Personally, I see why you call it Slow Church, but I think the Slow Food movement implications are detrimental to your efforts. The Slow Food trend is a luxury experience and borders on elitism as I’ve experienced it. I know you don’t want this perception to color the acceptance of your well-reasoned and theologically solid argument…. But slow food only works for those with time and resources since any such meal is always more costly in many ways.
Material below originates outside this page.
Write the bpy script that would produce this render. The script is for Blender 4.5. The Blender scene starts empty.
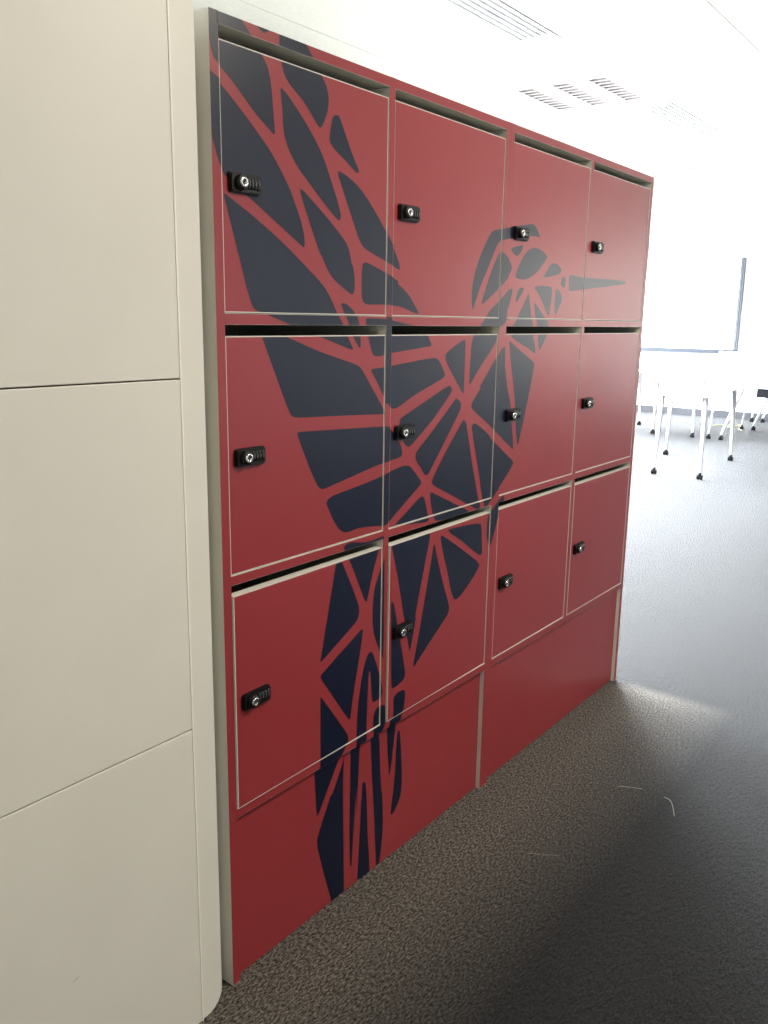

All these niche, boutique efforts to revitalize America’s progressive, theologically middle-of-the-road to left, mainline churches by making them more appealing to the generations under 45 might work for a small segment of the overall market, but not enough to reverse the significant downward trend. I am convinced, and it is perfectly fine if you disagree, that what is needed is both a flourishing of these niche efforts to resonate with selective cultural subgroups in our population as well as an effort to create a viable contemporary, progressive vision of church that could resonate with mass market younger adults with kids who populate suburban rings of cities, who shop at Kmart and Target, eat at fast food restaurants and have tired of a “traditional” model of church that sings 200 year old hymns and only asks us to be Sunday Christians. Contrary to what you might think, many megachurches I’ve studied over the years are full of faithful, passionate Christians growing in the knowledge of God and excitedly serving their local community and their neighbors as they express their faith every day of the week in their daily lives. There is good no reason why there are so few progressive Mainline examples of this mass appeal faith expression. Mainline and liberal clergy have surrendered this organizational model to the Evangelical world out of their own hubris and cultural bias. As such, the majority of churched Americans attend Evangelical congregations and increasingly in churches with 350 attenders or more. Sure mass gatherings can engender anonymity and superficial spectatorship and quality faith communities create intentional efforts to overcome this. However, mass religious gatherings also generate a powerful collective energy that empowers people to action and engenders a hopeful vision of social and personal change…. In our highly fractured society of identity groups and market segments, we need a wide variety of styles of progressive congregations who must also preach a meaningful, serious Christianity but we also have to create mass-appeal theologically liberal churches if we hope to offer a progressive picture of Jesus and of faith to more than a faithful, and rapidly aging remnant.